The key purpose of a startup is to first and foremost “build something that lot’s of people want” and secondly make sure that you “reach and serve all those people“.

But how do you make sure your startup does stick to the above key purpose? Well, there has to be a definitive way of tracking the progress made against the actions and targets that you have defined as the strategy for the startup.

What constitutes a good metric?

For a metric to be a good and the right one, it has to have the following key characteristics

  • Represents delivery of real value (to its customers either in terms of cost savings, new revenue generation or time saving etc.)
  • Captures recurring value (should not be a one time metric but one that can be measured on a continuous basis)
  • Lagging indicator (should be an output or outcome metric – one that has occurred as a result of some action or event)
  • Usable feedback mechanism (continuous loop where feedback can be easily captured and shared for decision making)
Startup Metrics (KPI)

What the primary and secondary Key Metrics that a startup must definitely track?

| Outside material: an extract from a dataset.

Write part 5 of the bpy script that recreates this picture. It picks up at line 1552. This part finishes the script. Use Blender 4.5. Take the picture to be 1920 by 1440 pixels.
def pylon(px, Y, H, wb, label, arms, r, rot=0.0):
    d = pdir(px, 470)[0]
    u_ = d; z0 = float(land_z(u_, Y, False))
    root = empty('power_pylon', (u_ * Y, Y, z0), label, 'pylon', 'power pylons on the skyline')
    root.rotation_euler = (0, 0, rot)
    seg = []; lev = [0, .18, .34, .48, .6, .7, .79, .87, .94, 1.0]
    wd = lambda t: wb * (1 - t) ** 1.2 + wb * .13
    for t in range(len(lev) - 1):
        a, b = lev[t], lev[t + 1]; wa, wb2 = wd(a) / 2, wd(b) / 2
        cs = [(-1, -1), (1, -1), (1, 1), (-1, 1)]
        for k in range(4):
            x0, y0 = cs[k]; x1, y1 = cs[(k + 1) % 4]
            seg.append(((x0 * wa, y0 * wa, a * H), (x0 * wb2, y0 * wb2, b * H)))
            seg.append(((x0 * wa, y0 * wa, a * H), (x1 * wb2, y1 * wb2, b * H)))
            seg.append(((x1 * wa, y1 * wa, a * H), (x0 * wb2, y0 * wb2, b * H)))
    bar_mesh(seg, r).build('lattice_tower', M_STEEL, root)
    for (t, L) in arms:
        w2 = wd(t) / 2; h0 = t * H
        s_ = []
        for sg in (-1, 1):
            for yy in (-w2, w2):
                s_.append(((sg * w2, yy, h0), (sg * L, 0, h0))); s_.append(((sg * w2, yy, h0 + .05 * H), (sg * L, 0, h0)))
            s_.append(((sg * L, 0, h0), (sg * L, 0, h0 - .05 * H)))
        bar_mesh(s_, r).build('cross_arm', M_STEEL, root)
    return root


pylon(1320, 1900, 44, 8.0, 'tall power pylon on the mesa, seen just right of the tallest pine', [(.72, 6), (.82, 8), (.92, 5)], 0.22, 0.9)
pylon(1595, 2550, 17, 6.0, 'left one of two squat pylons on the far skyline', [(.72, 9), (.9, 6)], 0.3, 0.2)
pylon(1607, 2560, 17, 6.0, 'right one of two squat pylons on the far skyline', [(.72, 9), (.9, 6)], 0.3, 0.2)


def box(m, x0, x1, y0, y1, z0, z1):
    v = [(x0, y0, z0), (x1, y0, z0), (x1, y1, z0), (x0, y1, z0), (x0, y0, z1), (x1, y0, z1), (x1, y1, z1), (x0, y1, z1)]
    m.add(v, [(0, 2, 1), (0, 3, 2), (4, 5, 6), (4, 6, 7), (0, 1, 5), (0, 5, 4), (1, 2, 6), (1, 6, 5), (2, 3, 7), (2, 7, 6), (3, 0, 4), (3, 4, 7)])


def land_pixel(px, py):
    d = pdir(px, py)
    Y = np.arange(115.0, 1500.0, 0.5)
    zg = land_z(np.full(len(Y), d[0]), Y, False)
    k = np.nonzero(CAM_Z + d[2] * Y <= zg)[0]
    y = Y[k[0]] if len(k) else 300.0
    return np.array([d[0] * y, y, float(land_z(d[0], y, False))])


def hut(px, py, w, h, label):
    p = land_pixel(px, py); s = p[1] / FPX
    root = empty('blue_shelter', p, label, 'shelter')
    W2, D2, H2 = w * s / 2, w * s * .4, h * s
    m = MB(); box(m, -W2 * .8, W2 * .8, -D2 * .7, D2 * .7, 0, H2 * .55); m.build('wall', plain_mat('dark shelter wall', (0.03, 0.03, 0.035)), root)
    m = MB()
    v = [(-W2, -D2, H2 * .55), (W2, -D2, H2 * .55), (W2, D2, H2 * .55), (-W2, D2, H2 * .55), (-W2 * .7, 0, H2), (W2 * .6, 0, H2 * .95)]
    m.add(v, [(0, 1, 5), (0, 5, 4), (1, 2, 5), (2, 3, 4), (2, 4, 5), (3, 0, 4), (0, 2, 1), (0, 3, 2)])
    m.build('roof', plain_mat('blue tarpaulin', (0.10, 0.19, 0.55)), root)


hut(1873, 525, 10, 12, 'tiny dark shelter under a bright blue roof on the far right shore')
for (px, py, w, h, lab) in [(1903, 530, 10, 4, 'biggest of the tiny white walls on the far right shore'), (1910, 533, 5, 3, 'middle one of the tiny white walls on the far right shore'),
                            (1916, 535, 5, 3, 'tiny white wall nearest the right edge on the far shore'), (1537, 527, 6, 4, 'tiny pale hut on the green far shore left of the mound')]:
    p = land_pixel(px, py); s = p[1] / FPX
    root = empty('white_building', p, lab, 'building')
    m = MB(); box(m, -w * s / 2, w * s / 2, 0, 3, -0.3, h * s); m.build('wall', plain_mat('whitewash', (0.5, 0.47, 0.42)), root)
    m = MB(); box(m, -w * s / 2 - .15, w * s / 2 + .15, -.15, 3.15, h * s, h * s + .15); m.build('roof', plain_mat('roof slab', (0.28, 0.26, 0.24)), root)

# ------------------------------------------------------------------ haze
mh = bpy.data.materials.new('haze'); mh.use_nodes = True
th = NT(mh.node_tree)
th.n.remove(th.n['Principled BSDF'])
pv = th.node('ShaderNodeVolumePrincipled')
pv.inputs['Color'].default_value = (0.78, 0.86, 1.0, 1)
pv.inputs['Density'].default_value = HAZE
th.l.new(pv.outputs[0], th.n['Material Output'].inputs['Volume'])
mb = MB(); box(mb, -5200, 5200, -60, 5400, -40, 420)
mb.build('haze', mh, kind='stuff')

It is highly recommended that during early stages, a startup must primarily focus on only those one or two key metrics that help measure the real progress and help making decisions and course corrections faster. Also it depends on the business model of your startup. For a SaaS startup that has a pay per user per month model, the two key metrics that need to be measured are;

  • Monthly Recurring Revenue (MRR)
  • Daily Active Users (DAU)

Besides the above defined primary key metrics, there is also a need to track at least 3 and at max 5 secondary key metrics as below;

  • Customer Acquisition Cost (CAC)
  • Net Promoter Score (NPS)
  • Burn Rate
  • Referral Rate
  • Revenue Churn

Settings Goals for a Startup

Once the key metrics have been identified the next most important thing is to set the right goals. To make sure you are setting the right goal, make sure to identify which of the following characteristics does it represent;

  1. Fast initial growth
  2. Time to scale
  3. Organic vs paid
  4. Exponential vs linear

Note: As an early stage startup, you must be setting WEEKLY goals (and not MONTHLY or QUARTERLY) so that it helps you in measuring progress and taking all the necessary corrective actions at the right time.